Sunday, March 19, 2006

The Winterling

Sometimes my naivete can be a benefit. Having never read any of Jez Butterworth's work before, his ear for dialogue was what hit me first. The rhythm and repetition, so poetic and integral to his characters, was dovetailed into a story that played out like a snapshot of some larger tale. What I loved was the way that each character's present in these circumstances was just a section their lives, their individual metanarrative. With the Winterling, there is a strong sense of before and after, and yet you submit to enjoy the interceding moments, the present of a play which is only simple at the surface.

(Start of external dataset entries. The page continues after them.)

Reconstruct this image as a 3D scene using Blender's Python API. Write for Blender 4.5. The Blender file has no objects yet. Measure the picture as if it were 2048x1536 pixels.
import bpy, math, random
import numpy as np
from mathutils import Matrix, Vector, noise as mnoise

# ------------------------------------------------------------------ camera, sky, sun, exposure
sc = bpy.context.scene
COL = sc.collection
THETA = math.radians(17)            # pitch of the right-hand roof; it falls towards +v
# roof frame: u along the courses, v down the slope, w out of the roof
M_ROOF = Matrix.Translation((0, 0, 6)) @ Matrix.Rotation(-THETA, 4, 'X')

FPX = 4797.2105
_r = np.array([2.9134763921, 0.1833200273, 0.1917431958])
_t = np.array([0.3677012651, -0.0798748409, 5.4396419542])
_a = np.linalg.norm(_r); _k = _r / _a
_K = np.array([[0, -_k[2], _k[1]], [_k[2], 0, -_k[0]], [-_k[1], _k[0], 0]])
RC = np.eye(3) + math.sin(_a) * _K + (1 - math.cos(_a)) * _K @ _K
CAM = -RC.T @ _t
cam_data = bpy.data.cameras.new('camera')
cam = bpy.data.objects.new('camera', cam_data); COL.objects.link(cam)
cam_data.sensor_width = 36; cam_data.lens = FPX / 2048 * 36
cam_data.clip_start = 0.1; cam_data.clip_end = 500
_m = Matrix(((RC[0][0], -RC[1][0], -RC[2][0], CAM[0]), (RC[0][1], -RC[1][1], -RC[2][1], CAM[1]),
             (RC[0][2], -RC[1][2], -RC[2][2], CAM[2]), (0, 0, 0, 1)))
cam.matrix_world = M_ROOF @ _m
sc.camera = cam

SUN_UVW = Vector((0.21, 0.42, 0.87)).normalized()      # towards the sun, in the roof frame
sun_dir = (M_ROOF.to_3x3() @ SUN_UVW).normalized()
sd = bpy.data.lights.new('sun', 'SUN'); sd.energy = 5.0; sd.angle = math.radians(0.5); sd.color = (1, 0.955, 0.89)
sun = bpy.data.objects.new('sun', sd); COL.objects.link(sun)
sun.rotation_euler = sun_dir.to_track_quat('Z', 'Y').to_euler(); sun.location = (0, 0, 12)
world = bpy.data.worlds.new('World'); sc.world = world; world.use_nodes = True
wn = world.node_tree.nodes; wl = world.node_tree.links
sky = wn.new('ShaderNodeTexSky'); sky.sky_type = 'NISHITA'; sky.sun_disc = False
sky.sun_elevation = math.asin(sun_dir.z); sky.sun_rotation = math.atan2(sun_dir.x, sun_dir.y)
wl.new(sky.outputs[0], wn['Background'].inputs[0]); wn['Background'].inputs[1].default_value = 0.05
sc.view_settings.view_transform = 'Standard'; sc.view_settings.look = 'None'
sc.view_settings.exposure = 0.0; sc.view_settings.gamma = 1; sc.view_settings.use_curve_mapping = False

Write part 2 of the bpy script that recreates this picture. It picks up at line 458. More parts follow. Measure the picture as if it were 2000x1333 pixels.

Had a conversation in the foyer with Paul, concerning the origins of this sort of male centered, London criminal storyline. Which came first: the Guy Ritchie craze, or the soulful crafting of Jez Butterworth? It certainly hope it was the latter. And as much as I liked Snatch, I have to say I preferred the Winterling, even in its imperfections, for giving me such a sense of mystery, hope, and humor all wound up into one. He has given each character an opportunity to have their fears and flaws, while still remaining likeable, the sort of people we hope achieve what they wish to achieve.

(And kudos to the girl who held her own in this male-centric world.)

The Winterling continues at the Royal Court through April 8---which happens to be my birthday!